Greens see red over grazing cattle in Bandipur forest land

Greens see red over grazing cattle in Bandipur forest land

For villagers in the periphery, dung sale to Kerala is lucrative business

It is a zero investment business for these villagers who graze cattle in the forests and gather dung to sell it for a lucrative price. The Park with 11 ranges has at least 50 villages adjoining it. Much against the restrictions by the Forest Department, thousands of cattle are left for grazing in the forests, rendering the department helpless.

Cowherds from Yelachetti, Chikkayelachetti, Jakkali, Managala near Kundakere range, Alathur, Desipura, Mantahalli in Omkara range, Baragi in Maddur range, Hangala, Devarahalli, Kallipura in Gopalaswamy Betta range despite restrictions from the Forest department have been grazing cattle in the forests.

The villagers let in at least 10,000 cattle for grazing in these ranges.

Each household in these tiny hamlets, according to local wildlife activists, has at least 30 to 50 heads of cattle reared just for this purpose.

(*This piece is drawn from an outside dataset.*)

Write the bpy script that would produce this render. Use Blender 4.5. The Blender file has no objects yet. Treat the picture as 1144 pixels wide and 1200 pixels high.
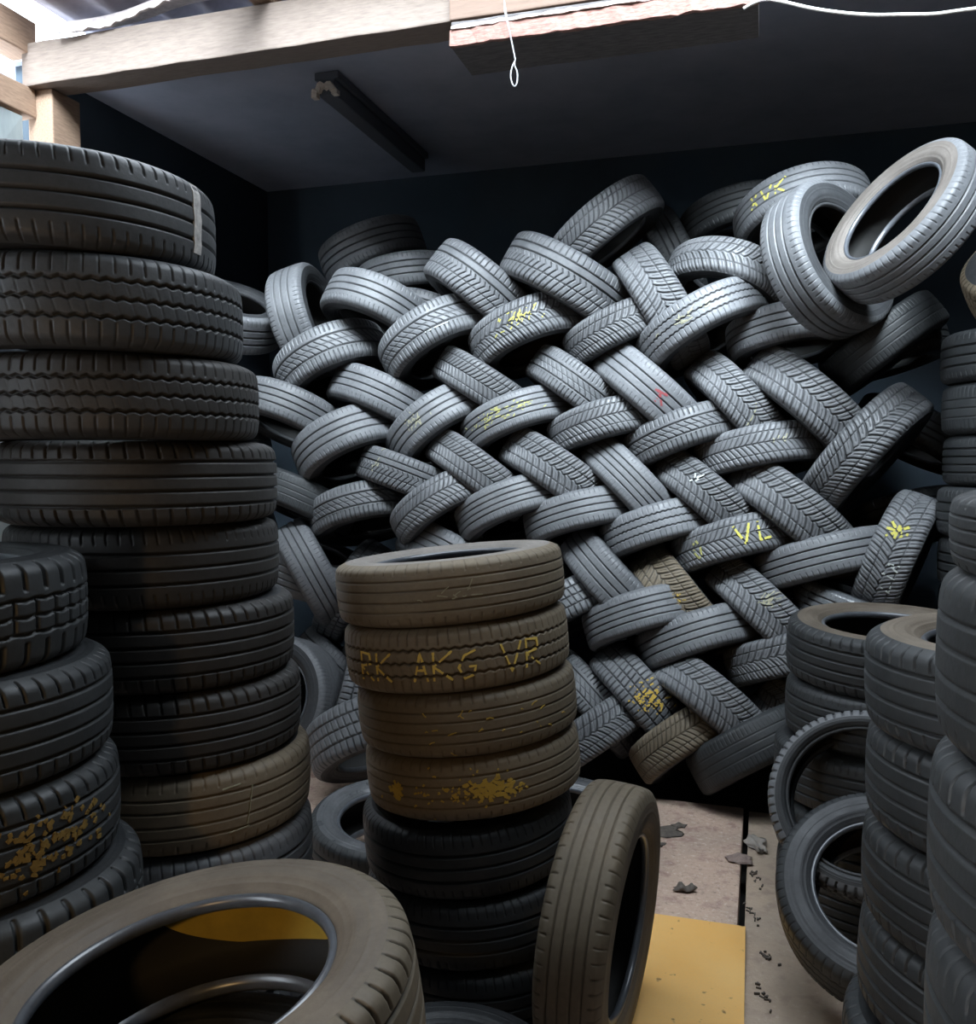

“One person from the village takes the cattle for grazing in the forest and collects the dung dropped by them, for the purpose of selling. He is paid Rs 600 per cattle annually," a forest department official said on condition of anonymity.

A vehicle comes to these villages every week to collect the manure (dung) paying Rs 30 per basket. The villagers store the dung in fertiliser bags, each of which has a capacity of 10-15 basketfuls.

Interestingly, none of these cattle are milching breeds or used for ploughing the fields. Most of the dung is sent to Sultan Batheri, Kalpeta and Calicut in Kerala.

“Earlier, cattle used to be grazed for the purpose of dung in ranges like N Begur, Hediyala, Maddur, Kundakere and Bandipur. Though it is restricted now in some of the ranges, it persists in the others. The villagers around the restricted ranges have also been demanding that they be allowed to graze cattle in the forest,” said a wildlife enthusiast.

Raising the issue at the meeting called by the Forest department to discuss the draft notification to declare the range as  ecologically sensitive zone (ESZ), several villagers objected to the restriction, as the over 9,000 acres of land to be declared ESZ is grazing land. The villagers demanded that they should be given grazing rights. Many MLAs supported the farmers’ demand.

Principal Chief Conservator of Forests B K Singh said: “The Wildlife Institute of India has found that wherever cattle grazing has been allowed, the tiger has disappeared. If grazing is allowed, there will be no barriers and will lead to man-animal  conflict. There is no permission for grazing.”

Wildlife enthusiasts say that the department should take measures to curb grazing in all the ranges.